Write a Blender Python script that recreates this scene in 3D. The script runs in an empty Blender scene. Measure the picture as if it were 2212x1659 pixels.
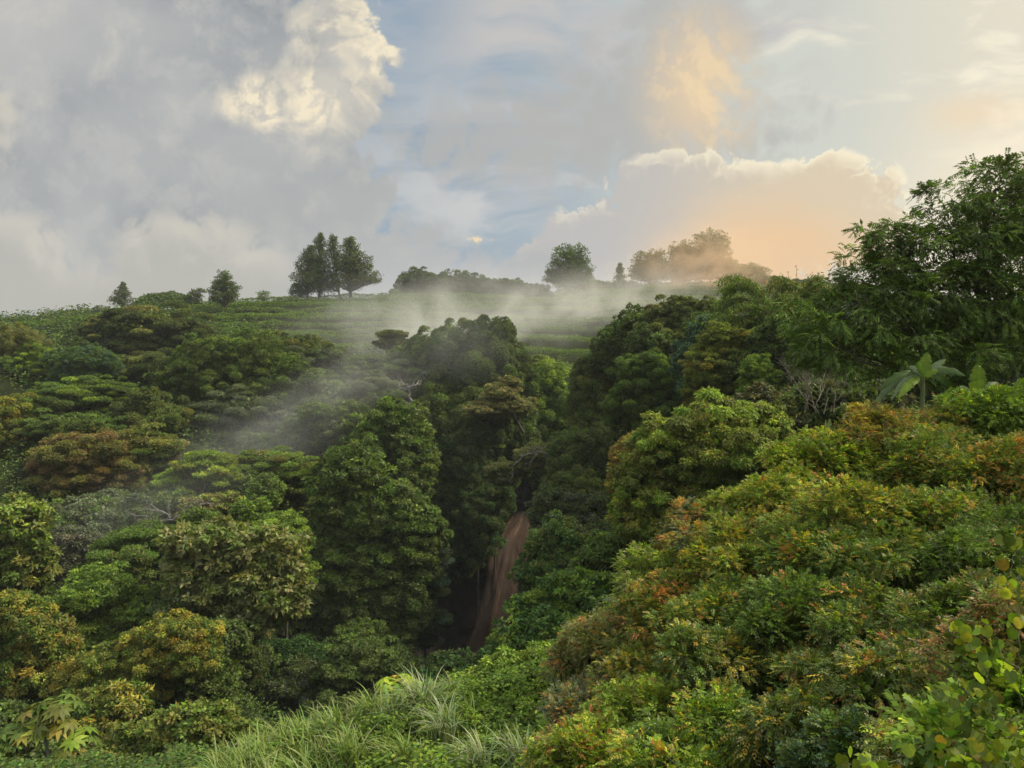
import bpy, math
import numpy as np
from mathutils import Vector

# ------------------------------------------------------------------ scene, camera, frame of reference
scene = bpy.context.scene
col = scene.collection
W0, H0, F0 = 2212.0, 1659.0, 1662.0        # reading frame of the photograph and its focal length
PITCH = math.atan(69.0 / F0)               # the camera looks slightly down
CP, SP = math.cos(PITCH), math.sin(PITCH)

def at(px, py, D):
    """world point seen at px, py at forward distance D (metres)"""
    x = (px - W0 / 2) / F0
    y = (H0 / 2 - py) / F0
    return np.array([x * D, (CP + y * SP) * D, (-SP + y * CP) * D])

def m_per_px(D):
    return D / F0

cam_d = bpy.data.cameras.new('camera')
cam = bpy.data.objects.new('camera', cam_d)
col.objects.link(cam)
cam.location = (0, 0, 0)
cam.rotation_euler = (math.pi / 2 - PITCH, 0, 0)
cam_d.sensor_width = 36.0
cam_d.lens = F0 / W0 * 36.0
cam_d.clip_start = 0.1
cam_d.clip_end = 5000
scene.camera = cam
scene.view_settings.view_transform = 'Standard'
scene.view_settings.look = 'None'
scene.view_settings.exposure = 0.0
scene.view_settings.gamma = 1.0
scene.view_settings.use_curve_mapping = False
scene.cycles.max_bounces = 5
scene.cycles.diffuse_bounces = 2
scene.cycles.glossy_bounces = 2
scene.cycles.transmission_bounces = 3
scene.cycles.transparent_max_bounces = 8
scene.cycles.volume_bounces = 1
scene.cycles.volume_max_steps = 256
scene.cycles.use_denoising = True

SUN_AZ, SUN_EL = math.radians(86), math.radians(47)   # to the right of straight ahead, behind the clouds

def srgb(r, g, b):
    def f(c):
        c /= 255.0
        return c / 12.92 if c <= 0.04045 else ((c + 0.055) / 1.055) ** 2.4
    return (f(r), f(g), f(b))
# ------------------------------------------------------------------ sky: Nishita air with procedural cloud banks, all in world directions
world = bpy.data.worlds.new('World')
scene.world = world
world.use_nodes = True
wt = world.node_tree
wt.nodes.clear()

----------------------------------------

Everything from the first line of the listing above through the line that contains "from mathutils import Vector" is to be restated word for word, minus the pictures.

Write a Blender Python script that recreates this scene in 3D. The script runs in an empty Blender scene. Measure the picture as if it were 2212x1659 pixels.
import bpy, math
import numpy as np
from mathutils import Vector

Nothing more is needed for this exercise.